Amazon Labor Union co-founders Gerald Bryson and Jordan Flowers (second and third from left, respectively) protest against Amazon’s participation in Israeli “apartheid,” 26 July, 2023. (Photo: Jake Ratner) (Photo: Jake Ratner)
Amazon Labor Union co-founders

“The Israeli government should be held accountable for all charges and crimes,” says ALU co-founder.

By Andrew Bernard, The Algemeiner

The Amazon Labor Union, which represents more than 8,000 employees at the tech behemoth, took part in a protest on Wednesday accusing Israel of apartheid and genocide in response to an Amazon contract with the Israeli government.

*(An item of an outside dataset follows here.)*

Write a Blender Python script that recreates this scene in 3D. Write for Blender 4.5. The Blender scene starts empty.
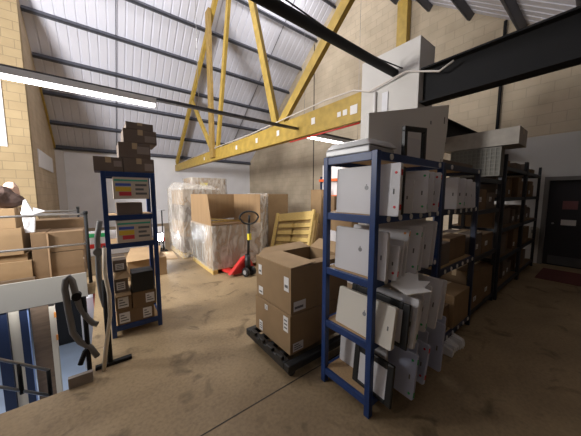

Videos and photos provided to The Algemeiner show executives from Amazon Web Services and Salesforce being disrupted at least five times during their keynote address at the Amazon Web Services summit in New York. Dozens of protesters outside the event held signs with slogans including “Zionism is Genocide,” “Israeli Apartheid and Genocide Funded by the US,” and “Amazon Profit$ Off Israel’s Military Occupation.” The organizers claim that Wednesday’s anti-Israel protest was the first time that Amazon tech workers and warehouse workers have protested together.

Another speaker and organizer at Wednesday’s protest, the Palestinian-American activist Linda Sarsour, who has a history of making statements widely considered by Jewish groups to be antisemitic and whose MPower Change organization runs the ongoing #NoTechForApartheid campaign against Amazon and Google, said that she was happy to see Israel’s democracy “crumble from within” amid the judicial reform protests.

“I want you all to know that while the Palestinian people are suffering oppression, brutality, and murder and genocide at the hands of the state of Israel, they’re still resilient,” Sarsour said.

The Amazon Labor Union’s President Christian Smalls on Twitter Wednesday liked and retweeted a post describing the protest as opposing the “Israeli apartheid regime,” while the union’s main Twitter account approvingly quote Tweeted a post from Sarsour’s MPower Change.

The organizers of the protest, which included the Amazon Labor Union, the Alphabet Workers Union and Jewish Voice for Peace, allege that Amazon and Alphabet–the parent company of Google–are participating in Israeli “apartheid” against the Palestinians as a result of a $1.2 billion contract the companies have signed with the Israeli government for cloud computing services. The “Project Nimbus” contract aims to move Israeli government services into the cloud with support from the two tech giants.

The Amazon Labor Union (ALU) was founded in 2021 by current and former employees of the JFK8 Amazon warehouse in Staten Island, New York. In April 2022 the more than 8,000 workers at JFK8 became the first unionized Amazon workers to be recognized by the National Labor Relations Board in what was hailed by The New York Times as “one of the biggest victories for organized labor in a generation” and received congratulations from President Joe Biden.

The ALU did not respond to The Algemeiner’s request for comment about their participation in an anti-Israel protest.

Speaking at the rally Wednesday, one of the ALU’s co-founders, Jordan Flowers, said that Amazon “should have nothing to do with the Israeli government.”

“We are here today to fight back, and everyone should have their chance to say that Amazon needs to be held accountable, Google needs to be held accountable, and the Israeli government should be held accountable for all charges and crimes,” Flowers said.

Asked by The Algemeiner about the comments by the ALU and Amazon tech workers that Amazon was participating in “apartheid” and that its executives were “war profiteers” because of the Project Nimbus contract, a spokesperson for Amazon told The Algemeiner that Amazon “respect [its] employees’ right to express themselves.”

“AWS is focused on making the benefits of our world-leading cloud technology available to all our customers, wherever they are located,” the spokesperson said.